In both February and April, the DOL released Advisory Opinions pertaining to a prohibited transaction exemption applicable to asset managers. Specifically, the February Advisory Opinion discussed and clarified the "prohibited transaction" and "party in interest" rules pertaining to broker-dealers that provide services to ERISA plans. Among other clarifications, the Advisory Opinion makes clear that Prohibited Transaction Exemption 84-14, Part I (providing an exemption for plan asset transactions determined by independent qualified professional asset managers), provides an exemption only from violations of ERISA § 406(a) (pertaining to transactions between plans and parties in interest) and does not extend relief to transactions that violate ERISA § 406(b) (pertaining to transactions between plans and fiduciaries).

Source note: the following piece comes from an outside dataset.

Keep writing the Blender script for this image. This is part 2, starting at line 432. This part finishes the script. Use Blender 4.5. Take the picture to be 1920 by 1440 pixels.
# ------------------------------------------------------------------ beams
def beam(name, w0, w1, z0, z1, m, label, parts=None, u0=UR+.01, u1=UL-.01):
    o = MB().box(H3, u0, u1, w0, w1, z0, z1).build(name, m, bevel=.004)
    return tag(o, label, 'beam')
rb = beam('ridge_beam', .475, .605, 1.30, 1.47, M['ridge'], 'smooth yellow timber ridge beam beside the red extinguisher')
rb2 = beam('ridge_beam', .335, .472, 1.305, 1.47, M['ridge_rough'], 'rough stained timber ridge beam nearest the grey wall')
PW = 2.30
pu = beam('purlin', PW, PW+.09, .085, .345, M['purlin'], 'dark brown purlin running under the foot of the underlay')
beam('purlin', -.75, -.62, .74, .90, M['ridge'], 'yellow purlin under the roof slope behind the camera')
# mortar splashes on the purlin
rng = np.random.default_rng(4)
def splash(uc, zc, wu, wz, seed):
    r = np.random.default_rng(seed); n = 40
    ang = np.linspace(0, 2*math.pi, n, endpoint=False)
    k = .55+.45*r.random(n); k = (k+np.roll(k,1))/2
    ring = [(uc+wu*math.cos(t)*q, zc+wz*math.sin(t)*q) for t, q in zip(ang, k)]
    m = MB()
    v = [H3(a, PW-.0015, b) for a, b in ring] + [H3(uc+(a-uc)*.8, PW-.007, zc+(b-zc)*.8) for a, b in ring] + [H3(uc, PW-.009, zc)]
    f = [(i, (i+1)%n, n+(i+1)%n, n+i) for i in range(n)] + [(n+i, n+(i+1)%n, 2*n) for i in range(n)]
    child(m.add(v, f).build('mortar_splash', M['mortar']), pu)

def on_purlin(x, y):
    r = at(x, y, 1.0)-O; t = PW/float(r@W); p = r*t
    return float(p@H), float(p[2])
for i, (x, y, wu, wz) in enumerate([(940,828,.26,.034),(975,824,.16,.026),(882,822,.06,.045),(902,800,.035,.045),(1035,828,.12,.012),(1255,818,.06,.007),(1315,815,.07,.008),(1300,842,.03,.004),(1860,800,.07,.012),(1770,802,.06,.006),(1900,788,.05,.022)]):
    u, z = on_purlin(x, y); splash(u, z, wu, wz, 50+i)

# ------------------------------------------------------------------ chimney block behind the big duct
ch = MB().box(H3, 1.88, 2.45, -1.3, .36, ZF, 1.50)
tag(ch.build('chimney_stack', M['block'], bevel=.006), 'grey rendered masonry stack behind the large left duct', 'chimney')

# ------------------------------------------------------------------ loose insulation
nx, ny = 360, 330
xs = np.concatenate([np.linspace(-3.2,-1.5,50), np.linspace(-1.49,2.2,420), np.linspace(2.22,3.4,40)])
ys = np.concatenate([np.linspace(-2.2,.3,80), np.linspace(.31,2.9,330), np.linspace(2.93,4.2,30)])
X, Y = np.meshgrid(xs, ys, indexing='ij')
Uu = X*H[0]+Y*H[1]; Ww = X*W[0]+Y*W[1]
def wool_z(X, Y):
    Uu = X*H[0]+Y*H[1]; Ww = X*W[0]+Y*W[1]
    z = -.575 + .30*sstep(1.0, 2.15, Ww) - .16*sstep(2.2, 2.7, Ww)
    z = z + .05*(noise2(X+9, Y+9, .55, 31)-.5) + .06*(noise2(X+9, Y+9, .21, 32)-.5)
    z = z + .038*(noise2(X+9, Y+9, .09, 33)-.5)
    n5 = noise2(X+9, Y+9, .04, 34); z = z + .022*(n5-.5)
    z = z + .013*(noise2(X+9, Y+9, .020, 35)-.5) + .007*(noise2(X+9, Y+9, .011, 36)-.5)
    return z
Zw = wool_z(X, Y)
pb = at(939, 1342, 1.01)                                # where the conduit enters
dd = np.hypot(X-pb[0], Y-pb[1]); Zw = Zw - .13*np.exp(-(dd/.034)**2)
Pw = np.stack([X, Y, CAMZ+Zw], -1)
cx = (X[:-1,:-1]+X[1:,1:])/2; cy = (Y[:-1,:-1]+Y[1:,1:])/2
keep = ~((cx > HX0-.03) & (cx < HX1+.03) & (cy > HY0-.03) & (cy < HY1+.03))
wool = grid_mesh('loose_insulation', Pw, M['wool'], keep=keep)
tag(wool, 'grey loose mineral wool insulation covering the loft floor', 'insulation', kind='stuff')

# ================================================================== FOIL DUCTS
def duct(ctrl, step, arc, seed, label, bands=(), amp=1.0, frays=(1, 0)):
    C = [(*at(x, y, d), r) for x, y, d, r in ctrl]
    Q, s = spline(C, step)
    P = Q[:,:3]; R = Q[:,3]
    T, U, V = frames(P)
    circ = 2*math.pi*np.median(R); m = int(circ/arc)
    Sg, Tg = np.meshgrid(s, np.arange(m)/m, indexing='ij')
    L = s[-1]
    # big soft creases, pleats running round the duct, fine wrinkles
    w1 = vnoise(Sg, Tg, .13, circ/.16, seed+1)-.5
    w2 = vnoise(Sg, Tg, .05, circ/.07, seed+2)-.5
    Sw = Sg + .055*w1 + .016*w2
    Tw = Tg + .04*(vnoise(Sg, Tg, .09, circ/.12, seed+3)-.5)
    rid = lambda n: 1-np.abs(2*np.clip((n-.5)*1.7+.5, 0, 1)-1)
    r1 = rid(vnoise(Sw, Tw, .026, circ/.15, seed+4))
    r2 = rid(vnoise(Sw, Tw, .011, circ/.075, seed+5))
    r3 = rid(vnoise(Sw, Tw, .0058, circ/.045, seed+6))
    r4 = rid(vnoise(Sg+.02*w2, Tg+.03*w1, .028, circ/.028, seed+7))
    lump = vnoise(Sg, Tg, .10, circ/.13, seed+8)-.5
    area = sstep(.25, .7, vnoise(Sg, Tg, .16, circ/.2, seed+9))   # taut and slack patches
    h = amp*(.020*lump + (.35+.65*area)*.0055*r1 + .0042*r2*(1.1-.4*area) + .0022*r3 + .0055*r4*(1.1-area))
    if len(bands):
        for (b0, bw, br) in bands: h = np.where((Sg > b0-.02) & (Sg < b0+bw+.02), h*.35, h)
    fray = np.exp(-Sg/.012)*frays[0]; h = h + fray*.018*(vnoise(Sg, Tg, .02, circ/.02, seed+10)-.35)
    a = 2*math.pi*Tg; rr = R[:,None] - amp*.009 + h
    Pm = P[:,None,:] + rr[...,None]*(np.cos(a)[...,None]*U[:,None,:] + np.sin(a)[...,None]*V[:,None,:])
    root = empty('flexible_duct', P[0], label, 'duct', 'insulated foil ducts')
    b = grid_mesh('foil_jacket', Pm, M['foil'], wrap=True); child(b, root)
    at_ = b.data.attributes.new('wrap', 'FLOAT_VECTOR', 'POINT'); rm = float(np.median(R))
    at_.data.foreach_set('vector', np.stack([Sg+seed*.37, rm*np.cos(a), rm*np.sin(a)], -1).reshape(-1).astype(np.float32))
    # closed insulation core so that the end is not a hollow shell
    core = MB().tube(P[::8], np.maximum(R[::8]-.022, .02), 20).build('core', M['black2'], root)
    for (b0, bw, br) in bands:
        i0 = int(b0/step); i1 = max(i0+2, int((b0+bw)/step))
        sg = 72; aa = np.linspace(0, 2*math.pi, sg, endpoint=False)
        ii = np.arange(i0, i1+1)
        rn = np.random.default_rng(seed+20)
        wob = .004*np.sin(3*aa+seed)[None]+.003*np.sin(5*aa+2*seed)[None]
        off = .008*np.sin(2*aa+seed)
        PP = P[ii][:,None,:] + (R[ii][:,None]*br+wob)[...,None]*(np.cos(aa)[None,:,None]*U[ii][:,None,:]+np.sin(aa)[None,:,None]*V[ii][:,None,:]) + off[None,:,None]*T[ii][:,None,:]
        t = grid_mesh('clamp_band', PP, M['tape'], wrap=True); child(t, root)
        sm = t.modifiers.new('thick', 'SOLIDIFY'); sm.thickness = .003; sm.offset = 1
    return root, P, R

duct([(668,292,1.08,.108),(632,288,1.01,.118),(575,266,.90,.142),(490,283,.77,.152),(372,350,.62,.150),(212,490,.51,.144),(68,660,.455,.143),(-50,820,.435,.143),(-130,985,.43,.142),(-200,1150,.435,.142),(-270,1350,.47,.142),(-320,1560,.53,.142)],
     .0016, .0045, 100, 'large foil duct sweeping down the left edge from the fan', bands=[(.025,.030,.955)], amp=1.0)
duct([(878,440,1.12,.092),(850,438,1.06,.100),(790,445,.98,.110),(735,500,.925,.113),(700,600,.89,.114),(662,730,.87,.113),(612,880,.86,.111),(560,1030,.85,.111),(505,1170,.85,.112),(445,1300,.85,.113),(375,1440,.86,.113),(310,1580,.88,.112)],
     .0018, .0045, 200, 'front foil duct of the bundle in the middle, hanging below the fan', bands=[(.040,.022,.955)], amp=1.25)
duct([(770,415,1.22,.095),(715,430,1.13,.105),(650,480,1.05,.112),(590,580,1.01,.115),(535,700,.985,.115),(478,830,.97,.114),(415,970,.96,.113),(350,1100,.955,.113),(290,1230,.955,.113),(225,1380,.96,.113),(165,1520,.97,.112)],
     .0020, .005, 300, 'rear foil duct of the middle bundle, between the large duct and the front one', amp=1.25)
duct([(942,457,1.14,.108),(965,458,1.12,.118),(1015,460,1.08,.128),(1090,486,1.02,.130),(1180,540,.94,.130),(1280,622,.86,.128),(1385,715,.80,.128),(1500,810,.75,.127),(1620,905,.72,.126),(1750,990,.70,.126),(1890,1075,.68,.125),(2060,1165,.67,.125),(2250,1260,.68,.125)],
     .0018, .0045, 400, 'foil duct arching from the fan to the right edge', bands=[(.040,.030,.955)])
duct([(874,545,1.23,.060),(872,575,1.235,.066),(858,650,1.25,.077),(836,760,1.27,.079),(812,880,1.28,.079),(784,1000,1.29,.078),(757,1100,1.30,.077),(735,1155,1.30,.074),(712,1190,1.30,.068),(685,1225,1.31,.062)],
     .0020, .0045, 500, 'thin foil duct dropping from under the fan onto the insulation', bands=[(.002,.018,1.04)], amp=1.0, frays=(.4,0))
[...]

The DOL revisited this prohibited transaction exemption in April, clarifying rules pertaining to transactions occurring in the context of a stable value program, where a stable value manager is responsible for negotiating stable value wrap contracts with various banks or insurance companies.

Changing Regulatory Landscape

There is no question that financial advisors in the retirement plan industry must now operate under new rules. Advisors have a lot at stake if they fail to make appropriate disclosures and meet their new obligations. Failure to comply with these new requirements could result in penalties, monetary damages and the inability to continue providing advice and other financial services to benefit plans.

Daniel N. Kuperstein is a labor and employment and employee benefits attorney at Fox Rothschild in Roseland, N.J., and he can be reached at dkuperstein@foxrothschild.com or 973-994-7579.


1 Dep't of Labor, Advisory Op. 76-65 (June 7, 1976).
2 The DOL has long considered fee disclosure to be among its most important regulatory initiatives, and since the summer of 2008, it has been sharing information and working closely with the Securities and Exchange Commission (SEC) on ensuring clear fee disclosure language pursuant to a Memorandum of Understanding formed between the agencies.